By Tom Bill, head of UK residential research at Knight Frank

Falling gilt yields may give the government more breathing room but possibly not enough to prevent new property taxes in next month’s Budget

The length of the Office for Budget Responsibility’s observation window – the period when it takes a snapshot of the economy to inform its forecasts – came under scrutiny last week.

It may sound like a dull technical detail, but it could have real consequences as the Treasury decides which taxes to raise in the Budget.

The trigger was the reaction on financial markets to last week’s downbeat labour market data, which saw unemployment climb to a four-year high of 4.8% and wage growth slow by more than expected.

Markets took this as evidence that inflationary pressures were easing, and the Bank of England could cut rates sooner. As a result, gilt yields, or government borrowing costs, fell – with the ten-year rate slipping below 4.5% on Friday morning, down from more than 4.7% a week earlier.

The fall won’t transform the fiscal outlook, but small movements can matter. It could lower OBR assumptions around the government’s debt interest costs and give the Chancellor more room for manoeuvre in the Budget.

If the decline took place inside the window, it would have been cheered inside the Treasury. If not, you can imagine the frustration.

We will only know for sure when the Budget is delivered on 26 November.

Any fall in interest costs would reduce the pressure on the Chancellor to raise property taxes to close the estimated £30 billion fiscal gap.
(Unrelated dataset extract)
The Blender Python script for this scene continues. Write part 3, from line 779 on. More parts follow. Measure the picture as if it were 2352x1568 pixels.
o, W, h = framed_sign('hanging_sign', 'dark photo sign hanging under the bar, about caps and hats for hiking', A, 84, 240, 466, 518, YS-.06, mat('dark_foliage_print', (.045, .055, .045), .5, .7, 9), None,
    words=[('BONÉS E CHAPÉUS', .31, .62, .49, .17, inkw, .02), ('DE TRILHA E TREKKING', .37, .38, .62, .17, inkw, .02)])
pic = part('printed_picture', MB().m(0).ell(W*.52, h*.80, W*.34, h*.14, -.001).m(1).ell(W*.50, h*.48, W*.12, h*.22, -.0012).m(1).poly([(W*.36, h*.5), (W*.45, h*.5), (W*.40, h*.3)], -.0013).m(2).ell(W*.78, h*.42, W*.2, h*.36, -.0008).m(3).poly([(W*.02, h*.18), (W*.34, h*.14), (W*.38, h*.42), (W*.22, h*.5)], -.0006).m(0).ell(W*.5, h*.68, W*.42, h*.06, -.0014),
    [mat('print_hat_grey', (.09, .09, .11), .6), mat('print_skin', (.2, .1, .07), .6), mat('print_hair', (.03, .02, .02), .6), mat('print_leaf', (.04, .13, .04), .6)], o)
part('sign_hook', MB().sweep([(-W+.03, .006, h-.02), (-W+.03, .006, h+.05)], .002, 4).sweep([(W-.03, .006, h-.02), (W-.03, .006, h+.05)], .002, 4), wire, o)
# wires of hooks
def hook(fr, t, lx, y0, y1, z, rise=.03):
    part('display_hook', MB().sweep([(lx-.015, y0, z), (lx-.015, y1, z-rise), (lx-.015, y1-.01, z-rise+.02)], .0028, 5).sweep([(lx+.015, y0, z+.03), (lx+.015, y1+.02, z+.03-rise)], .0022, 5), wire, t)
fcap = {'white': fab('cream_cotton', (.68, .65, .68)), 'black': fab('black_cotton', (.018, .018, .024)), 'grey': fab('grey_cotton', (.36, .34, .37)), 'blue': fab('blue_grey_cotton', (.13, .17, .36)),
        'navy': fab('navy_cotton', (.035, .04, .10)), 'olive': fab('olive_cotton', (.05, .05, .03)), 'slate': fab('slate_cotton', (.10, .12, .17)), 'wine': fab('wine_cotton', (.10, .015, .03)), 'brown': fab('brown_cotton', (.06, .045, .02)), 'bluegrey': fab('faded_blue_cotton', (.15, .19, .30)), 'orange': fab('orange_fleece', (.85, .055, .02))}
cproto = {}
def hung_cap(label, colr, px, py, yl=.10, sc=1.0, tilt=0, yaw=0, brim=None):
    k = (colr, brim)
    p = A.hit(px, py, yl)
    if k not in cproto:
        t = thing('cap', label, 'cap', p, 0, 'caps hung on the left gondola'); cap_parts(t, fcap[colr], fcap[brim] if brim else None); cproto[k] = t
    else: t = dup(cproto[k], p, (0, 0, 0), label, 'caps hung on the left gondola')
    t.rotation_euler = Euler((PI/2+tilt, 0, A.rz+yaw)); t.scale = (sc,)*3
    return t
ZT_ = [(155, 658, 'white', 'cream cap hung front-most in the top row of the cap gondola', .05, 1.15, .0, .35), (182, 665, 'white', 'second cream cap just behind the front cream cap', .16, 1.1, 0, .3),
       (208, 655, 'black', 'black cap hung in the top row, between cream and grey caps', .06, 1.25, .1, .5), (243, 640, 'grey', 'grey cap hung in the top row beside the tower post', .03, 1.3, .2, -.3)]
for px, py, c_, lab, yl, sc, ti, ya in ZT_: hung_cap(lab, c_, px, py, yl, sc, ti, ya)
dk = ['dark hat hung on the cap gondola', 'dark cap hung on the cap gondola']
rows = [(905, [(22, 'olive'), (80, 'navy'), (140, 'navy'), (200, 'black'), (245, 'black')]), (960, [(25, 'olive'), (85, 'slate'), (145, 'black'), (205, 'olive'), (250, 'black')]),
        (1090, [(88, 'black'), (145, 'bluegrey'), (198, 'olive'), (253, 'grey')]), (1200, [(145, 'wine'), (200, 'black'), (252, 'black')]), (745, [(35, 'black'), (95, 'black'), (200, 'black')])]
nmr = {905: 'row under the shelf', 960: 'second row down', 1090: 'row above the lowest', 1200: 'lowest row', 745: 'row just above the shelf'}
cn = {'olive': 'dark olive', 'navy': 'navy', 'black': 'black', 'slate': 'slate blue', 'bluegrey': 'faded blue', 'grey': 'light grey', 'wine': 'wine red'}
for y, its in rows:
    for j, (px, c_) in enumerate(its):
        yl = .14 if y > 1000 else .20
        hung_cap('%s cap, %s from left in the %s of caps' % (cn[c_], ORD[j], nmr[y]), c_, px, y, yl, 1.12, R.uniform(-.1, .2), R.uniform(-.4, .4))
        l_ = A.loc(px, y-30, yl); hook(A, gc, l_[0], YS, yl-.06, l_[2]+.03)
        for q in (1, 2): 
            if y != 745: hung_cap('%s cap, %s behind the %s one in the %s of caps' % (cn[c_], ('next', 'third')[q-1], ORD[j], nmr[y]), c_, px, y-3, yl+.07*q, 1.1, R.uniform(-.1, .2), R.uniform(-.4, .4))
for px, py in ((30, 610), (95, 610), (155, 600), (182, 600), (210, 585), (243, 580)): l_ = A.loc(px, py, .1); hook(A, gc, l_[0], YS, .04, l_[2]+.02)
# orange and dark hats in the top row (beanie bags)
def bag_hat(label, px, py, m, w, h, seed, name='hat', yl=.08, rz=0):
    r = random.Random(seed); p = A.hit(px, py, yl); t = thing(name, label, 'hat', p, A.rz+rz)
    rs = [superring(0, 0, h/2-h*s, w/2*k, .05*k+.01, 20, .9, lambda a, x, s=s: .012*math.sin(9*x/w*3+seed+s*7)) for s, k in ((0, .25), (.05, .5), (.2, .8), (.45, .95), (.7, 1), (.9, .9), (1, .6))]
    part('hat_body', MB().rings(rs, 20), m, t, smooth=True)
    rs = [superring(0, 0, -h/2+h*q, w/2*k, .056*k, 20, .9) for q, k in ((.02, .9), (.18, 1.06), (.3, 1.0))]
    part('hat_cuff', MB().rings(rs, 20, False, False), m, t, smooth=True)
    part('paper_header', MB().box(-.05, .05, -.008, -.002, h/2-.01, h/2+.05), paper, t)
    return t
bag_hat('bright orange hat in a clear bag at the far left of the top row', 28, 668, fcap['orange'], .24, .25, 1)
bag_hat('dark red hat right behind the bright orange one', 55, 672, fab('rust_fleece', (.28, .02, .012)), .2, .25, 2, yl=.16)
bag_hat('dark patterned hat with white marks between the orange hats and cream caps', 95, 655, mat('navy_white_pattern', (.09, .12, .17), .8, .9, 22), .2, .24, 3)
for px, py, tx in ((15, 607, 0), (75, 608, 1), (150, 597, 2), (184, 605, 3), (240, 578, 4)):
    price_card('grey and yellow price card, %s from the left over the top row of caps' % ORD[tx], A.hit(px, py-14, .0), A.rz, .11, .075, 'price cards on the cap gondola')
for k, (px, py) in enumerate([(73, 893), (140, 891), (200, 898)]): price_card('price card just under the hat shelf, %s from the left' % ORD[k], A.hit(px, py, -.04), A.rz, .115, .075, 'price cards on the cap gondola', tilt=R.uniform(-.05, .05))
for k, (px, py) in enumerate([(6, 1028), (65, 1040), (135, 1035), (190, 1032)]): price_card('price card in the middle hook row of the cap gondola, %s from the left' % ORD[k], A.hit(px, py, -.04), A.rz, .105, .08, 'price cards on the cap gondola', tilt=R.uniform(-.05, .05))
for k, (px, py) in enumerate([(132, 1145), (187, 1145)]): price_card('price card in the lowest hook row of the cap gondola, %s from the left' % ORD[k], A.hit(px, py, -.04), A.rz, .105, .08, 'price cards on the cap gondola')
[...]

That said, the odds of the property market emerging unscathed from the Budget still feel slim.

Manna From Heaven

Speaking on the latest episode of the Housing Unpacked podcast, Pepperstone analyst Michael Brown said part of the fall may have been captured by the OBR based on previous timings.

It would be “manna from heaven for a Chancellor who is working with absolutely wafer-thin margins in terms of the fiscal headroom that she’s got,” he said.

Other topics covered include why scrapping stamp duty in November’s Budget will be difficult, the reliability of official economic data, the re-emergence of global trade tensions and whether the Chancellor uses a Bloomberg terminal.

The next key moment comes in mid-November, when the Treasury submits its Budget plans to the OBR. It’s a process that will trigger more back and forth and, quite possibly, more trial balloons in the media.

It follows a summer of speculation about potential measures from stamp duty reform and re-banded council tax to capital gains tax on main residences.

Plausible Measures

Another possibility raised was levying national insurance on rental income, a policy that has previously been advocated by the Resolution Foundation, once led by Torsten Bell MP, who is now a key architect of the Budget.

However, the government would need to consider the inflationary risks if any extra costs are passed on or more landlords leave the sector. Entrenched UK inflation is something the IMF warned about last week.

Another of the more plausible measures floated in the media recently is altering council tax bands for higher-value properties, according to James Nation, a former special advisor to Rishi Sunak when he was Chancellor, speaking on a recent episode of Housing Unpacked.

If the proceeds can be directed to central government, it would produce a reliable flow of revenue, as opposed to transaction-based taxes, which often have unintended behavioural responses.

Either way, speculation is unhelpfully building across the whole economy, creating a sense of déjà vu following a similar period of uncertainty in 2024.

One positive piece of news in recent months has been the stability of mortgage rates, as the chart shows. The availability of sub-4% mortgages has supported transactions, which have risen above their five-year average in recent weeks, as Knight Frank data shows.

Last week’s disappointing jobs data also pushed swap rates lower, which means further downwards pressure on mortgage rates, as the chart also shows.

However, activity has been concentrated in lower-price brackets, where pre-Budget tax speculation has been less intense. In prime markets, the overwhelming approach of buyers and sellers has been one of ‘wait-and-see’.

The risk for the Treasury is that this short-term caution also becomes entrenched.